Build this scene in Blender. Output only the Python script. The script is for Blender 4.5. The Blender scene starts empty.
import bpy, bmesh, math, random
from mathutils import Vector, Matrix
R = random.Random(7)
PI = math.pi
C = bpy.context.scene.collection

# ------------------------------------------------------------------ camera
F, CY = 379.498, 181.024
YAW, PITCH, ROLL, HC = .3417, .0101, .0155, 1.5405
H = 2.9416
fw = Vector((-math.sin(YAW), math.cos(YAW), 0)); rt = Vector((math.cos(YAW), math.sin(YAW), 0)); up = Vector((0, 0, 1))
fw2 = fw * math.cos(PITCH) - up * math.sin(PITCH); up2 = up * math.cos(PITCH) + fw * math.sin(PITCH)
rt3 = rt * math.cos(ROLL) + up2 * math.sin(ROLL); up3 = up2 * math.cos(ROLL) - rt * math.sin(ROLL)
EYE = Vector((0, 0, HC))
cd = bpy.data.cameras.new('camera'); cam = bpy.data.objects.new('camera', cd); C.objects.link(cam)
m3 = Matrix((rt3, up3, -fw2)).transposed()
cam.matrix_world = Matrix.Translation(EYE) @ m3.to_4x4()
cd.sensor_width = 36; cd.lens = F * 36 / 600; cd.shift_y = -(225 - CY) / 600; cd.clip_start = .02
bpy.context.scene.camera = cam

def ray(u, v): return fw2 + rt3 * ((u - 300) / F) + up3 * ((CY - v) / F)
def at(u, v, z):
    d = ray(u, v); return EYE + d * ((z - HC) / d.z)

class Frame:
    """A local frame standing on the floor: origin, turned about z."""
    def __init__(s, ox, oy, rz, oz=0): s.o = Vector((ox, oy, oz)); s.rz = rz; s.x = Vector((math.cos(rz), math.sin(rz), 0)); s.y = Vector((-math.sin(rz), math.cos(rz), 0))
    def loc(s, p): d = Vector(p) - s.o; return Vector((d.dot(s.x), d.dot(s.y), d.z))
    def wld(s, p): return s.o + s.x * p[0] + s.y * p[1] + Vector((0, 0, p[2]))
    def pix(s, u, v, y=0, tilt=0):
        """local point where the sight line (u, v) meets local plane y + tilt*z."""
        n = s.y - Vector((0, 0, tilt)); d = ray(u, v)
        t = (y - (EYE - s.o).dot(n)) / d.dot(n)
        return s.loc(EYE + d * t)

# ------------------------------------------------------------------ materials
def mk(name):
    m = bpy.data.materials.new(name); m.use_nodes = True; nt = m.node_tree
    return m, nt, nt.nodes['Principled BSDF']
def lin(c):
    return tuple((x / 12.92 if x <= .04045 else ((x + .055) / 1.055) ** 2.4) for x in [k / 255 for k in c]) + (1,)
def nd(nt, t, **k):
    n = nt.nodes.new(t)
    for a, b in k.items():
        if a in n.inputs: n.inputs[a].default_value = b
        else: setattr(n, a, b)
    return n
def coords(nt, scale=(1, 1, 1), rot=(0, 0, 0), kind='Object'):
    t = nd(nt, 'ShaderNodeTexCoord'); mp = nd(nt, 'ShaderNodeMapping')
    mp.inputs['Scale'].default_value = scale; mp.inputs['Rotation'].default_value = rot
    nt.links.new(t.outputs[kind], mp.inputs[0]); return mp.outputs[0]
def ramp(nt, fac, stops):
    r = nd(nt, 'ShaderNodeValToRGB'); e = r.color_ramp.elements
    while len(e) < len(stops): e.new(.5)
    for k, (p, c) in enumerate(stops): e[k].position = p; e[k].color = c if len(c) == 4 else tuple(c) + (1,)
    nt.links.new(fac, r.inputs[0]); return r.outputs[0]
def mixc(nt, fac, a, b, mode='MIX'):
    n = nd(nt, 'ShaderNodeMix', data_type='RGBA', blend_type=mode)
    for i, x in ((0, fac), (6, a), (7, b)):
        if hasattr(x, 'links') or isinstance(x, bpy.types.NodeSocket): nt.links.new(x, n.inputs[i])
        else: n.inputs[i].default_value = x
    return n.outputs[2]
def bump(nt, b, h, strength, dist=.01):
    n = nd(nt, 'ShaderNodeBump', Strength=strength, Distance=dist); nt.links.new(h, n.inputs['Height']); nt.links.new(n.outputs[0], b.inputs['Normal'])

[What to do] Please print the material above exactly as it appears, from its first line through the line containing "return s.loc(EYE + d * t)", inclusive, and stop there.

[Response to this task]
Build this scene in Blender. Output only the Python script. The script is for Blender 4.5. The Blender scene starts empty.
import bpy, bmesh, math, random
from mathutils import Vector, Matrix
R = random.Random(7)
PI = math.pi
C = bpy.context.scene.collection

# ------------------------------------------------------------------ camera
F, CY = 379.498, 181.024
YAW, PITCH, ROLL, HC = .3417, .0101, .0155, 1.5405
H = 2.9416
fw = Vector((-math.sin(YAW), math.cos(YAW), 0)); rt = Vector((math.cos(YAW), math.sin(YAW), 0)); up = Vector((0, 0, 1))
fw2 = fw * math.cos(PITCH) - up * math.sin(PITCH); up2 = up * math.cos(PITCH) + fw * math.sin(PITCH)
rt3 = rt * math.cos(ROLL) + up2 * math.sin(ROLL); up3 = up2 * math.cos(ROLL) - rt * math.sin(ROLL)
EYE = Vector((0, 0, HC))
cd = bpy.data.cameras.new('camera'); cam = bpy.data.objects.new('camera', cd); C.objects.link(cam)
m3 = Matrix((rt3, up3, -fw2)).transposed()
cam.matrix_world = Matrix.Translation(EYE) @ m3.to_4x4()
cd.sensor_width = 36; cd.lens = F * 36 / 600; cd.shift_y = -(225 - CY) / 600; cd.clip_start = .02
bpy.context.scene.camera = cam

def ray(u, v): return fw2 + rt3 * ((u - 300) / F) + up3 * ((CY - v) / F)
def at(u, v, z):
    d = ray(u, v); return EYE + d * ((z - HC) / d.z)

class Frame:
    """A local frame standing on the floor: origin, turned about z."""
    def __init__(s, ox, oy, rz, oz=0): s.o = Vector((ox, oy, oz)); s.rz = rz; s.x = Vector((math.cos(rz), math.sin(rz), 0)); s.y = Vector((-math.sin(rz), math.cos(rz), 0))
    def loc(s, p): d = Vector(p) - s.o; return Vector((d.dot(s.x), d.dot(s.y), d.z))
    def wld(s, p): return s.o + s.x * p[0] + s.y * p[1] + Vector((0, 0, p[2]))
    def pix(s, u, v, y=0, tilt=0):
        """local point where the sight line (u, v) meets local plane y + tilt*z."""
        n = s.y - Vector((0, 0, tilt)); d = ray(u, v)
        t = (y - (EYE - s.o).dot(n)) / d.dot(n)
        return s.loc(EYE + d * t)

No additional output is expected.